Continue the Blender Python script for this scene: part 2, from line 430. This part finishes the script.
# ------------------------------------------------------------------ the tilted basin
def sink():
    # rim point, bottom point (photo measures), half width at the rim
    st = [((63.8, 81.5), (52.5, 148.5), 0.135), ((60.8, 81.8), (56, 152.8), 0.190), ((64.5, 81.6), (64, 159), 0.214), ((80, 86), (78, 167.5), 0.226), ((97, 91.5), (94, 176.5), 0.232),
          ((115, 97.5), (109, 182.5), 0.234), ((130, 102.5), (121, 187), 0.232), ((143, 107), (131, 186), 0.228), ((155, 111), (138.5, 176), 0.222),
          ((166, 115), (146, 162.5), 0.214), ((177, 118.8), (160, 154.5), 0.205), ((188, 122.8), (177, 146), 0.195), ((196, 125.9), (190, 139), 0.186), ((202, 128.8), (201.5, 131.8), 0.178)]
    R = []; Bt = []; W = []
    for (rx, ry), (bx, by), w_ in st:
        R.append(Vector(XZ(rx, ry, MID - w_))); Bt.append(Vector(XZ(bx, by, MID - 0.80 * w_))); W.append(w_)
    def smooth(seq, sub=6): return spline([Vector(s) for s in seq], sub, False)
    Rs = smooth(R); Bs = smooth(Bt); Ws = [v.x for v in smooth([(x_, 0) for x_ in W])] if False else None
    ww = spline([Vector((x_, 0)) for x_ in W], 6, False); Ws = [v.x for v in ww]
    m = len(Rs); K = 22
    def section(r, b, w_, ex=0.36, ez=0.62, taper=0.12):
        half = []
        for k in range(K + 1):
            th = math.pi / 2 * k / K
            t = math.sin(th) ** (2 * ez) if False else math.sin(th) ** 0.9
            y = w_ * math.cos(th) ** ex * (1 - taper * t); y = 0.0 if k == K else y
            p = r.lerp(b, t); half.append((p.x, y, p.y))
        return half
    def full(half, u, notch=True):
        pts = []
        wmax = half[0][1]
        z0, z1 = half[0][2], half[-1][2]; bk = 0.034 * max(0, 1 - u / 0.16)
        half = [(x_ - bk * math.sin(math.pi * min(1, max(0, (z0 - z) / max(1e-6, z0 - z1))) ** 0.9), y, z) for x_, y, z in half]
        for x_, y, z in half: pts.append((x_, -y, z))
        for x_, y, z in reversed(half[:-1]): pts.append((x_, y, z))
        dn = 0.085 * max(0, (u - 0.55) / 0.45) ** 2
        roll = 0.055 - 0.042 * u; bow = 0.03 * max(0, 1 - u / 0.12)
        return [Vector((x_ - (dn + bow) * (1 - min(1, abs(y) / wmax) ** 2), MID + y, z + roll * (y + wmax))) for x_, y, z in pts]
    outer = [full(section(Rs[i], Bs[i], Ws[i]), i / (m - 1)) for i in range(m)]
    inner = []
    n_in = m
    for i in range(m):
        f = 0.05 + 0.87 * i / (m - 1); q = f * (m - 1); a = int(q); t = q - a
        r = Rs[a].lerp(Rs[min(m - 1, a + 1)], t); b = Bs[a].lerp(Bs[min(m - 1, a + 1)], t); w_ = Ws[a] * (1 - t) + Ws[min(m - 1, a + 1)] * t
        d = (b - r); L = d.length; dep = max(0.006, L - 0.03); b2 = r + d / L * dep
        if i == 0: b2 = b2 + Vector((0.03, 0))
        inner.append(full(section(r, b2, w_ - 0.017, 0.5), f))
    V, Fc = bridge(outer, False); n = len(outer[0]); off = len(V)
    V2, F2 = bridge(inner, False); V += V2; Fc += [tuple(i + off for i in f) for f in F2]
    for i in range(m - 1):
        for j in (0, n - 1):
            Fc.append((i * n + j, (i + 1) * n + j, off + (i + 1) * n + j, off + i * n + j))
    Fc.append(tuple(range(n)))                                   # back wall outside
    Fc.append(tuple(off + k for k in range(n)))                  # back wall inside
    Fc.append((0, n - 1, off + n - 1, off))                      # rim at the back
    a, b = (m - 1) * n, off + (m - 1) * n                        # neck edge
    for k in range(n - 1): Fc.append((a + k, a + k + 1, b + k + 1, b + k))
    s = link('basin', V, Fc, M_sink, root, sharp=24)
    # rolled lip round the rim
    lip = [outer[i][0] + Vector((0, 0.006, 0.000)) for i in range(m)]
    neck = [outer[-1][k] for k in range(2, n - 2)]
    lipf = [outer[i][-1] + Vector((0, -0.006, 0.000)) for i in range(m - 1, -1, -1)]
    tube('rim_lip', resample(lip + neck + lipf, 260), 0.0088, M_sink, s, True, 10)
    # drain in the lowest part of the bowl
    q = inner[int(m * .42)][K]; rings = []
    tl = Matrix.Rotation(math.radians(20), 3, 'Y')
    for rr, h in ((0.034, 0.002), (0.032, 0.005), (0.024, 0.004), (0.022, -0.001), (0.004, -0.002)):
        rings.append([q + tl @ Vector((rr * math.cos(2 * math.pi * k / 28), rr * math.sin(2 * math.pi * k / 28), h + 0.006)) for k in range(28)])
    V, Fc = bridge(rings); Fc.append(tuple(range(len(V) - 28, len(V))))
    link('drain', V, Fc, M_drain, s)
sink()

What this task involves:
Recopy all the lines exactly as they appear.

Solution:
Continue the Blender Python script for this scene: part 2, from line 430. This part finishes the script.
# ------------------------------------------------------------------ the tilted basin
def sink():
    # rim point, bottom point (photo measures), half width at the rim
    st = [((63.8, 81.5), (52.5, 148.5), 0.135), ((60.8, 81.8), (56, 152.8), 0.190), ((64.5, 81.6), (64, 159), 0.214), ((80, 86), (78, 167.5), 0.226), ((97, 91.5), (94, 176.5), 0.232),
          ((115, 97.5), (109, 182.5), 0.234), ((130, 102.5), (121, 187), 0.232), ((143, 107), (131, 186), 0.228), ((155, 111), (138.5, 176), 0.222),
          ((166, 115), (146, 162.5), 0.214), ((177, 118.8), (160, 154.5), 0.205), ((188, 122.8), (177, 146), 0.195), ((196, 125.9), (190, 139), 0.186), ((202, 128.8), (201.5, 131.8), 0.178)]
    R = []; Bt = []; W = []
    for (rx, ry), (bx, by), w_ in st:
        R.append(Vector(XZ(rx, ry, MID - w_))); Bt.append(Vector(XZ(bx, by, MID - 0.80 * w_))); W.append(w_)
    def smooth(seq, sub=6): return spline([Vector(s) for s in seq], sub, False)
    Rs = smooth(R); Bs = smooth(Bt); Ws = [v.x for v in smooth([(x_, 0) for x_ in W])] if False else None
    ww = spline([Vector((x_, 0)) for x_ in W], 6, False); Ws = [v.x for v in ww]
    m = len(Rs); K = 22
    def section(r, b, w_, ex=0.36, ez=0.62, taper=0.12):
        half = []
        for k in range(K + 1):
            th = math.pi / 2 * k / K
            t = math.sin(th) ** (2 * ez) if False else math.sin(th) ** 0.9
            y = w_ * math.cos(th) ** ex * (1 - taper * t); y = 0.0 if k == K else y
            p = r.lerp(b, t); half.append((p.x, y, p.y))
        return half
    def full(half, u, notch=True):
        pts = []
        wmax = half[0][1]
        z0, z1 = half[0][2], half[-1][2]; bk = 0.034 * max(0, 1 - u / 0.16)
        half = [(x_ - bk * math.sin(math.pi * min(1, max(0, (z0 - z) / max(1e-6, z0 - z1))) ** 0.9), y, z) for x_, y, z in half]
        for x_, y, z in half: pts.append((x_, -y, z))
        for x_, y, z in reversed(half[:-1]): pts.append((x_, y, z))
        dn = 0.085 * max(0, (u - 0.55) / 0.45) ** 2
        roll = 0.055 - 0.042 * u; bow = 0.03 * max(0, 1 - u / 0.12)
        return [Vector((x_ - (dn + bow) * (1 - min(1, abs(y) / wmax) ** 2), MID + y, z + roll * (y + wmax))) for x_, y, z in pts]
    outer = [full(section(Rs[i], Bs[i], Ws[i]), i / (m - 1)) for i in range(m)]
    inner = []
    n_in = m
    for i in range(m):
        f = 0.05 + 0.87 * i / (m - 1); q = f * (m - 1); a = int(q); t = q - a
        r = Rs[a].lerp(Rs[min(m - 1, a + 1)], t); b = Bs[a].lerp(Bs[min(m - 1, a + 1)], t); w_ = Ws[a] * (1 - t) + Ws[min(m - 1, a + 1)] * t
        d = (b - r); L = d.length; dep = max(0.006, L - 0.03); b2 = r + d / L * dep
        if i == 0: b2 = b2 + Vector((0.03, 0))
        inner.append(full(section(r, b2, w_ - 0.017, 0.5), f))
    V, Fc = bridge(outer, False); n = len(outer[0]); off = len(V)
    V2, F2 = bridge(inner, False); V += V2; Fc += [tuple(i + off for i in f) for f in F2]
    for i in range(m - 1):
        for j in (0, n - 1):
            Fc.append((i * n + j, (i + 1) * n + j, off + (i + 1) * n + j, off + i * n + j))
    Fc.append(tuple(range(n)))                                   # back wall outside
    Fc.append(tuple(off + k for k in range(n)))                  # back wall inside
    Fc.append((0, n - 1, off + n - 1, off))                      # rim at the back
    a, b = (m - 1) * n, off + (m - 1) * n                        # neck edge
    for k in range(n - 1): Fc.append((a + k, a + k + 1, b + k + 1, b + k))
    s = link('basin', V, Fc, M_sink, root, sharp=24)
    # rolled lip round the rim
    lip = [outer[i][0] + Vector((0, 0.006, 0.000)) for i in range(m)]
    neck = [outer[-1][k] for k in range(2, n - 2)]
    lipf = [outer[i][-1] + Vector((0, -0.006, 0.000)) for i in range(m - 1, -1, -1)]
    tube('rim_lip', resample(lip + neck + lipf, 260), 0.0088, M_sink, s, True, 10)
    # drain in the lowest part of the bowl
    q = inner[int(m * .42)][K]; rings = []
    tl = Matrix.Rotation(math.radians(20), 3, 'Y')
    for rr, h in ((0.034, 0.002), (0.032, 0.005), (0.024, 0.004), (0.022, -0.001), (0.004, -0.002)):
        rings.append([q + tl @ Vector((rr * math.cos(2 * math.pi * k / 28), rr * math.sin(2 * math.pi * k / 28), h + 0.006)) for k in range(28)])
    V, Fc = bridge(rings); Fc.append(tuple(range(len(V) - 28, len(V))))
    link('drain', V, Fc, M_drain, s)
sink()